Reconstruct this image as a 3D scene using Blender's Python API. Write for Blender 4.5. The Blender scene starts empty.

════════════════════

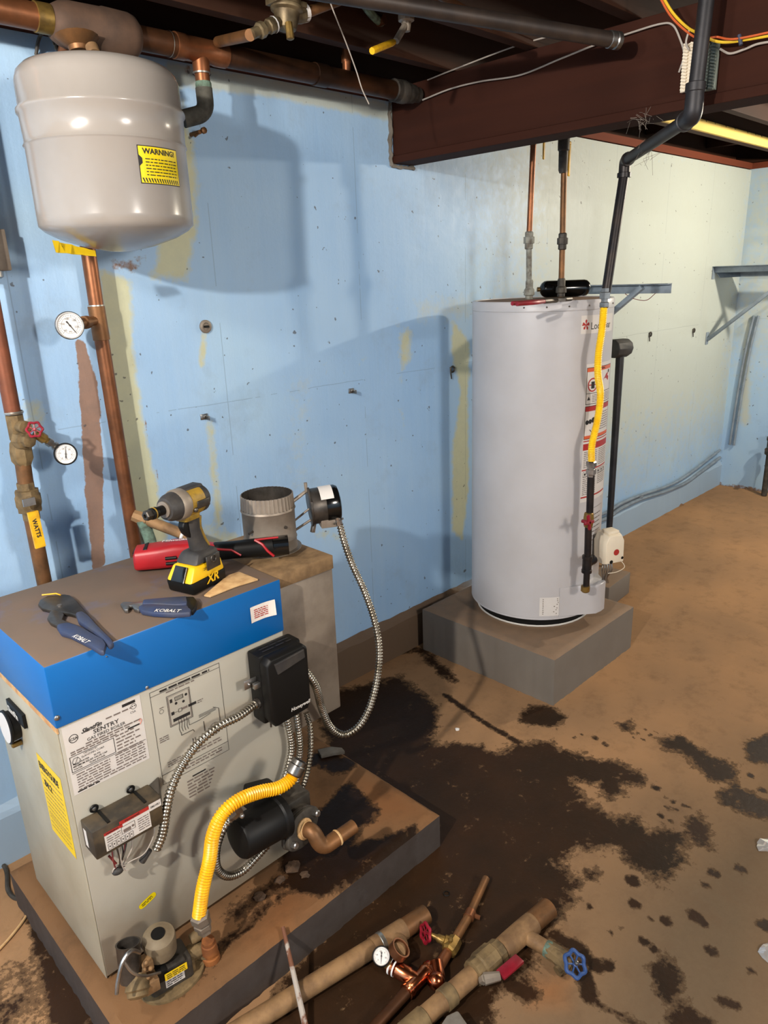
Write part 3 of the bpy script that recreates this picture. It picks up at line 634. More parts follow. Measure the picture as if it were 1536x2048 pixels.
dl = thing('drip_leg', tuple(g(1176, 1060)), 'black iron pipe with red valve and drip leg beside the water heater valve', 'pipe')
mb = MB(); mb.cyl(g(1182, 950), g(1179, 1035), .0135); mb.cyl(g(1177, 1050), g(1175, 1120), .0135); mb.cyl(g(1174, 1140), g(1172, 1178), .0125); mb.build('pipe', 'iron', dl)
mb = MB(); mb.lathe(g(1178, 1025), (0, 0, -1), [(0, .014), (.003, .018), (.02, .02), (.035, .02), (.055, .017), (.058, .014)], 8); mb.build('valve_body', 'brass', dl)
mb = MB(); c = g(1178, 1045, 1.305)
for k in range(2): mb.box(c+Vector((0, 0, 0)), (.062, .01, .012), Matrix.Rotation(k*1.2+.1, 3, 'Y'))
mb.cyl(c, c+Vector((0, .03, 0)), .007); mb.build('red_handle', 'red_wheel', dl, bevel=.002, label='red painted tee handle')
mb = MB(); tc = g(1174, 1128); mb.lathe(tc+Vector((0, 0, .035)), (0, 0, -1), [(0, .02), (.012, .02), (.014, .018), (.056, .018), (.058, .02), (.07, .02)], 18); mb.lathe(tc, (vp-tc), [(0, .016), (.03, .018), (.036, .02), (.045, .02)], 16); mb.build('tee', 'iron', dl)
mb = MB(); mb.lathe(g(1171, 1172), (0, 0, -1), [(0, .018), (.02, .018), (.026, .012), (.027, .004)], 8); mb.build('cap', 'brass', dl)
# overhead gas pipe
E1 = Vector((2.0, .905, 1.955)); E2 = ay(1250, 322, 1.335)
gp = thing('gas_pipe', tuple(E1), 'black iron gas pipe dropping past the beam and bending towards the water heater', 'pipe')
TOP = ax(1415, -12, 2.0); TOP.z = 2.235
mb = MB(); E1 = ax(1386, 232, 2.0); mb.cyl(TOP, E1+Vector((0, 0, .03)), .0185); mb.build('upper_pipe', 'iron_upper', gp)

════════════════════

Reproduce only the lines from the one containing "Write part 3" through the one containing "mb = MB(); E1", inclusive of both.

Write part 3 of the bpy script that recreates this picture. It picks up at line 634. More parts follow. Measure the picture as if it were 1536x2048 pixels.
dl = thing('drip_leg', tuple(g(1176, 1060)), 'black iron pipe with red valve and drip leg beside the water heater valve', 'pipe')
mb = MB(); mb.cyl(g(1182, 950), g(1179, 1035), .0135); mb.cyl(g(1177, 1050), g(1175, 1120), .0135); mb.cyl(g(1174, 1140), g(1172, 1178), .0125); mb.build('pipe', 'iron', dl)
mb = MB(); mb.lathe(g(1178, 1025), (0, 0, -1), [(0, .014), (.003, .018), (.02, .02), (.035, .02), (.055, .017), (.058, .014)], 8); mb.build('valve_body', 'brass', dl)
mb = MB(); c = g(1178, 1045, 1.305)
for k in range(2): mb.box(c+Vector((0, 0, 0)), (.062, .01, .012), Matrix.Rotation(k*1.2+.1, 3, 'Y'))
mb.cyl(c, c+Vector((0, .03, 0)), .007); mb.build('red_handle', 'red_wheel', dl, bevel=.002, label='red painted tee handle')
mb = MB(); tc = g(1174, 1128); mb.lathe(tc+Vector((0, 0, .035)), (0, 0, -1), [(0, .02), (.012, .02), (.014, .018), (.056, .018), (.058, .02), (.07, .02)], 18); mb.lathe(tc, (vp-tc), [(0, .016), (.03, .018), (.036, .02), (.045, .02)], 16); mb.build('tee', 'iron', dl)
mb = MB(); mb.lathe(g(1171, 1172), (0, 0, -1), [(0, .018), (.02, .018), (.026, .012), (.027, .004)], 8); mb.build('cap', 'brass', dl)
# overhead gas pipe
E1 = Vector((2.0, .905, 1.955)); E2 = ay(1250, 322, 1.335)
gp = thing('gas_pipe', tuple(E1), 'black iron gas pipe dropping past the beam and bending towards the water heater', 'pipe')
TOP = ax(1415, -12, 2.0); TOP.z = 2.235
mb = MB(); E1 = ax(1386, 232, 2.0); mb.cyl(TOP, E1+Vector((0, 0, .03)), .0185); mb.build('upper_pipe', 'iron_upper', gp)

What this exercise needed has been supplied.